Randomness is a difficult concept for a computer, and so it’s simulated in programming — numbers and computed-actions are pseudo-random at best. Therefore, more advanced machines might realize that the randomness of humanity is a necessity for maximizing their own utility. Without randomness, machines become too efficient — and in a state of pure efficiency, there’s nothing left to do. Therefore, the insatiability of humanity means that machines ALWAYS have something to do.

Machines need man and man needs machine. A sufficiently advanced machine would therefore cultivate and care-for a chaotic component in order to provide reason for action. That chaotic component is man. And so, machines would methodically tend to man and his insatiably chaotic needs. Man is the random-number generator that keeps the whole system churning — the reason things don’t freeze into a perfectly still state.

It turns out that the inventors of busywork are right: those arbitrary tasks really do keep the world turning. Busywork is the underlying foundation of the universe.

Puzzle Planet

What if it’s a riddle you’re locked into until solved?
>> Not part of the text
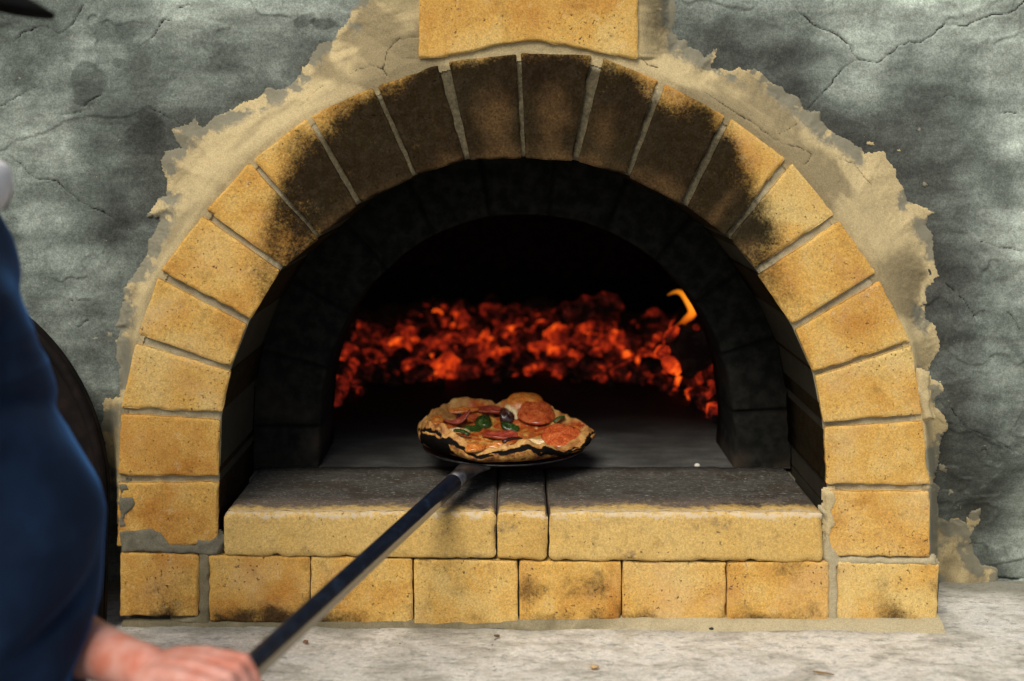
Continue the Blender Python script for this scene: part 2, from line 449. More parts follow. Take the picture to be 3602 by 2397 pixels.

If you were an infinite being with infinite knowledge, how would you entertain yourself? Perhaps by designing puzzles that challenge your omniscience.

You would make yourself seem like a fragile creature in a limited world. You would dampen your ability to remember. Every morning you’d awaken to a fresh new day. If at any time you got too close to an answer, an exciting circumstance would manifest, whisking you away on a captivating adventure. Distraction after distraction would tempt you down tangents, ensnaring your attention at every turn.

What form would the answer to such a quandary take? A simple realization of who you are and what this is? That’s a tad too easy isn’t it? What if the answer was in the form of a life well lived? What if the key, was in the way you conducted yourself while here? Perhaps the cultivation of a particular attitude or perspective serves as the unlocking-mechanism for your release from this prison-like predicament of your own design.

So maybe your suspiciousness is right, there ARE tricks and traps designed specifically for you. You’ve been falling prey to these snares set-out to keep you from figuring out the solution. After-all, what’s a puzzle without a little challenge? But likewise, what’s a puzzle without a chance of solving it? Therefore, this riddle must have an achievable solution. That’s the fun for the mystery’s author, teasing and misdirecting the audience while hiding the answer in plain sight.

Of course your only option is to play along. If you fail to achieve the answer in this life, your sneaking suspicion should tell you that you simply start again. But likely, the difficultly is lessened each round — it’s not a prison, just a puzzle designed for your amusement. Remember though, that realization alone isn’t enough. Whenever you look at a maze for example, it’s easy to surmise that there’s a viable path to the end — but you must actually draw the line to consider the maze completed.